Front Sociol. 2019 Jul 16:4:55. doi: 10.3389/fsoc.2019.00055. eCollection 2019.

Abstract

Gender regimes of belonging are contextually variable and closely linked to other regimes of belonging, such as the family, the nation, or, the region. In the case of Poland, this contextuality and interdependence becomes apparent when analyzing struggles between feminist and Catholic anti-choice environments. While the first group opts for gender democracy, the other favors a familistic social order. In the mid-90s, the struggle over "Polish" gender regimes took an international dimension and was played out as well at the international fora of the UN. When women's rights actors from Poland appeared at the 4th World Conference on Women held by the UN in China in 1995, they experienced being positioned within a pre-structured spatial order and learned that this positioning and the synthesis within scalar regimes of belonging, such as the scale of family but also that of region, have a major impact on their political agency. The spatial order of the UN is a field of conflict, as certain positioning within regimes of belonging might limit political agency and therefore constrain the making of claims. NGOs struggle to get representation and definitional power over space and collective identity categories, but they also put effort into changing the very composition and hierarchies within identity regimes. Toward this end, they form coalitions and networks and perform group identities and may even act in opposition to institutionalized regimes of belonging. The use of concepts such as belonging and scale allows us to avoid the analytical limits that are linked to the theoretical frameworks of recognition and identity politics.
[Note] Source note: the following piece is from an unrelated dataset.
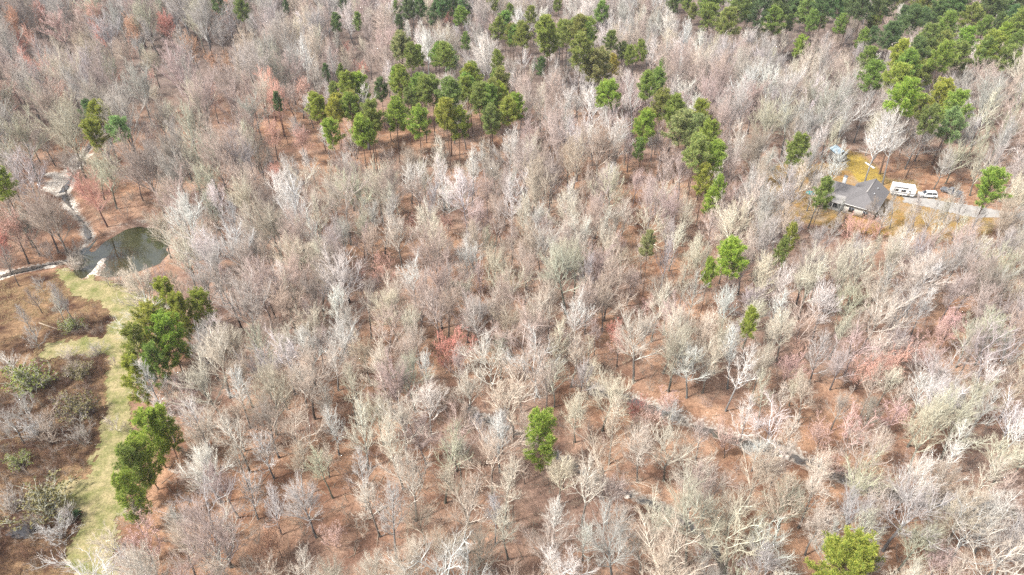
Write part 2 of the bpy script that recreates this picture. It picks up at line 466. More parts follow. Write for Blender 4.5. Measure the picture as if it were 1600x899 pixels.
creek_sheet('creek_water', CREEK_B, 1.9, 1.15, 'pale grey creek cutting diagonally through the wood at right')
creek_sheet('creek_water', CREEK_N, .6, .85, 'shallow creek running past pale sand above the pond')
tag(sheet('driveway', lambda x, y: sdist(DRIVE, x, y) + .8 * (hash_noise(x, y, 1.5) - .5) > 0, .6, .06, M['drive'], None, bnd(DRIVE, 2)),
    'pale concrete driveway leading right from the grey roofed house', 'driveway', kind='structure')

# ------------------------------------------------------------------ tree prototypes
def unit(v): return v / (np.linalg.norm(v) + 1e-9)
def grow(rng, p, d, L, n, wig, up):
    P = [p]
    for _ in range(n):
        d = unit(d + rng.normal(0, wig, 3) + np.array([0, 0, up]))
        p = p + d * (L / n); P.append(p)
    return np.array(P)
def side_dir(rng, t, ang, az=None):
    ref = np.array([0, 0, 1.0]) if abs(t[2]) < .9 else np.array([1.0, 0, 0])
    a = unit(np.cross(t, ref)); b = np.cross(t, a)
    az = rng.uniform(0, 2 * np.pi) if az is None else az
    return unit(t * math.cos(ang) + (a * math.cos(az) + b * math.sin(az)) * math.sin(ang))
def along(P, t):
    f = t * (len(P) - 1); i = min(int(f), len(P) - 2)
    return P[i] + (P[i + 1] - P[i]) * (f - i), unit(P[i + 1] - P[i])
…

This article explores the strategies of scalar politics of belonging applied by NGOs, which also lead to the establishment of bodies representing women from the post-socialist countries of Central and Eastern Europe, such as the Karat Coalition, but it also draws attention to the political effects of scaling belonging through the "family" or "Europe." Today, the question as to what shape gender regimes of belonging should take is still an important site of struggle.

Keywords: Central and Eastern Europe (CEE); Poland; United Nations (UN); agency; familism; politics of belonging; scales; transnational feminism.